--- START ---

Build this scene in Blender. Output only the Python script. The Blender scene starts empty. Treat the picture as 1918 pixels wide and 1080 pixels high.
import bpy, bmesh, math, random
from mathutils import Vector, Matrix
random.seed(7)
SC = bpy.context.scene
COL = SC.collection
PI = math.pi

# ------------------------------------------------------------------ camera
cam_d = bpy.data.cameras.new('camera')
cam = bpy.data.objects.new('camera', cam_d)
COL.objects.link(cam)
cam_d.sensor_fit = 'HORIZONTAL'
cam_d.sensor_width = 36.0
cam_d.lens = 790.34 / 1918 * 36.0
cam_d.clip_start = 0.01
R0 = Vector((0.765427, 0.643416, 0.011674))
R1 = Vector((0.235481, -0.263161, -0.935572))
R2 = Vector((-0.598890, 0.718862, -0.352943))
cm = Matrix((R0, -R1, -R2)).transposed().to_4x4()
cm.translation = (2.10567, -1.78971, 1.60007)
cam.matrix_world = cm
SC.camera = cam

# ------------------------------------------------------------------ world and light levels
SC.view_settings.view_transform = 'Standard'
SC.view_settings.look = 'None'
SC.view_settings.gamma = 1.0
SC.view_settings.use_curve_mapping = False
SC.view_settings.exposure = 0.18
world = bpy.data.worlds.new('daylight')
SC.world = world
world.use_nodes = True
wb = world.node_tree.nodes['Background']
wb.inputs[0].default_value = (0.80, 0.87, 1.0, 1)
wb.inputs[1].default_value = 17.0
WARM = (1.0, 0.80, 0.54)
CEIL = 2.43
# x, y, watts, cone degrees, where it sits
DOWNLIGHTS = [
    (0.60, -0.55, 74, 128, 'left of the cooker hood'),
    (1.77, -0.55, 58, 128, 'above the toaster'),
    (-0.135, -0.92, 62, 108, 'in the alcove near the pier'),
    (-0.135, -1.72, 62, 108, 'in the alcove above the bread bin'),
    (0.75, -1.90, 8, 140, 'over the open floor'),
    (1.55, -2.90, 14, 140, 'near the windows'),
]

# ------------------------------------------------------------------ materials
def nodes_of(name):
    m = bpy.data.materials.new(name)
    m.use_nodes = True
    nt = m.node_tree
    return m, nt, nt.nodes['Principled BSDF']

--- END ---
--- START ---

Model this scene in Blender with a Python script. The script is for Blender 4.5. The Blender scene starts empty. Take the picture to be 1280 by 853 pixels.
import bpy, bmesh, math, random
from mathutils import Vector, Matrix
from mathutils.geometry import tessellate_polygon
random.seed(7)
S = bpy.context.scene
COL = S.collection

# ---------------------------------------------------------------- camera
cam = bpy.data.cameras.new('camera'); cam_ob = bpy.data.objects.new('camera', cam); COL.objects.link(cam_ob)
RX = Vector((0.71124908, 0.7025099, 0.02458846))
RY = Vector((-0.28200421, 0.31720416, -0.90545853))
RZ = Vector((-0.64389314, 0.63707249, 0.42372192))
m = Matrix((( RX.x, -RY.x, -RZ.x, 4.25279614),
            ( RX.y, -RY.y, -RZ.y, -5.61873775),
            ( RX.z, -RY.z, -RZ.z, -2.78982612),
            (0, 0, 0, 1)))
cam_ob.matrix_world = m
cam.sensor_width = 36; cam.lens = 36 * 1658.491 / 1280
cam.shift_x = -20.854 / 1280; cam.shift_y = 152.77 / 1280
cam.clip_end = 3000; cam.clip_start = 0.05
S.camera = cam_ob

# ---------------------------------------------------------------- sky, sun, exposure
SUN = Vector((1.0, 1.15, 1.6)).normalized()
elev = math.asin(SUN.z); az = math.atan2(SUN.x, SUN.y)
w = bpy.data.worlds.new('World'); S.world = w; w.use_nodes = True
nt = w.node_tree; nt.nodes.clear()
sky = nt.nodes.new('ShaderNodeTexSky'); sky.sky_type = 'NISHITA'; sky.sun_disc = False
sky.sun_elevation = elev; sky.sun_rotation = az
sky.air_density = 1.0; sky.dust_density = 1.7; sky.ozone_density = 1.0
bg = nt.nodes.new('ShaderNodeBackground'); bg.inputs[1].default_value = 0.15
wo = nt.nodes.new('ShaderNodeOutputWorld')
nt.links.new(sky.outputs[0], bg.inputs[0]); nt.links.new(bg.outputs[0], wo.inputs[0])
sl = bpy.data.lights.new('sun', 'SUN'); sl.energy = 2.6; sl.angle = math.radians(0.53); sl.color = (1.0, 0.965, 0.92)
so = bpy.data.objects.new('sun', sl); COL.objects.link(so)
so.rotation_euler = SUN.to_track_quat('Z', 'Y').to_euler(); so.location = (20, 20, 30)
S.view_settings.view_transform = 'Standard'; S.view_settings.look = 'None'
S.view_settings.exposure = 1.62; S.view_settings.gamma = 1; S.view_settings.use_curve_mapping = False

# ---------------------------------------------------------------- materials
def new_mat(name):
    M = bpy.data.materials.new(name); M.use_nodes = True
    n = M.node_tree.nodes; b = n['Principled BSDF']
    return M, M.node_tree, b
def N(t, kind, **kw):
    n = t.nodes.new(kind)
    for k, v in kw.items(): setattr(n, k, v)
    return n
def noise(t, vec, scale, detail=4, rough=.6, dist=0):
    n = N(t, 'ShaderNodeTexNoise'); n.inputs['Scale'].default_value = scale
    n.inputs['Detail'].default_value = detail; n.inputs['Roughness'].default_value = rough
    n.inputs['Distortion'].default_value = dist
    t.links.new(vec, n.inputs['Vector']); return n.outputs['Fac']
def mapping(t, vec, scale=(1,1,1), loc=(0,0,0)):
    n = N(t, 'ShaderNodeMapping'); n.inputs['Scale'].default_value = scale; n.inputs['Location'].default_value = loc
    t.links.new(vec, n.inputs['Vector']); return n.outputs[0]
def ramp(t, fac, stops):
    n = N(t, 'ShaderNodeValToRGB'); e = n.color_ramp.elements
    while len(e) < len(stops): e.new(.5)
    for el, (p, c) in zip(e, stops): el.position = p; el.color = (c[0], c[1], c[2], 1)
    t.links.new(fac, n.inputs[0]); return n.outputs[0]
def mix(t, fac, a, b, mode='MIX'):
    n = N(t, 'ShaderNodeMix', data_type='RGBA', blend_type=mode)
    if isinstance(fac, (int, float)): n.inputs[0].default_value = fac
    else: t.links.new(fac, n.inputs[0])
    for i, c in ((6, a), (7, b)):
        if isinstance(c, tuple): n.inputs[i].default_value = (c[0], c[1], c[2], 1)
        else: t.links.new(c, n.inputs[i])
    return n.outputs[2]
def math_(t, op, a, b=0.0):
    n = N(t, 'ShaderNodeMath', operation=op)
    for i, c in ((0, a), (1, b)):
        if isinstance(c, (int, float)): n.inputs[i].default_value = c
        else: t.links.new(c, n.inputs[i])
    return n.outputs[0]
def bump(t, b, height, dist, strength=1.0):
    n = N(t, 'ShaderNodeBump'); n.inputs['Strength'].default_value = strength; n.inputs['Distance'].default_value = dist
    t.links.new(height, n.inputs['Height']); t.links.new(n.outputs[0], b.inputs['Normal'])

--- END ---

--- Exercise requirements ---
Copy out exactly the lines from the one containing "Build this scene" to the one containing "SC.camera = cam", both ends inclusive.

--- Right answer ---
Build this scene in Blender. Output only the Python script. The Blender scene starts empty. Treat the picture as 1918 pixels wide and 1080 pixels high.
import bpy, bmesh, math, random
from mathutils import Vector, Matrix
random.seed(7)
SC = bpy.context.scene
COL = SC.collection
PI = math.pi

# ------------------------------------------------------------------ camera
cam_d = bpy.data.cameras.new('camera')
cam = bpy.data.objects.new('camera', cam_d)
COL.objects.link(cam)
cam_d.sensor_fit = 'HORIZONTAL'
cam_d.sensor_width = 36.0
cam_d.lens = 790.34 / 1918 * 36.0
cam_d.clip_start = 0.01
R0 = Vector((0.765427, 0.643416, 0.011674))
R1 = Vector((0.235481, -0.263161, -0.935572))
R2 = Vector((-0.598890, 0.718862, -0.352943))
cm = Matrix((R0, -R1, -R2)).transposed().to_4x4()
cm.translation = (2.10567, -1.78971, 1.60007)
cam.matrix_world = cm
SC.camera = cam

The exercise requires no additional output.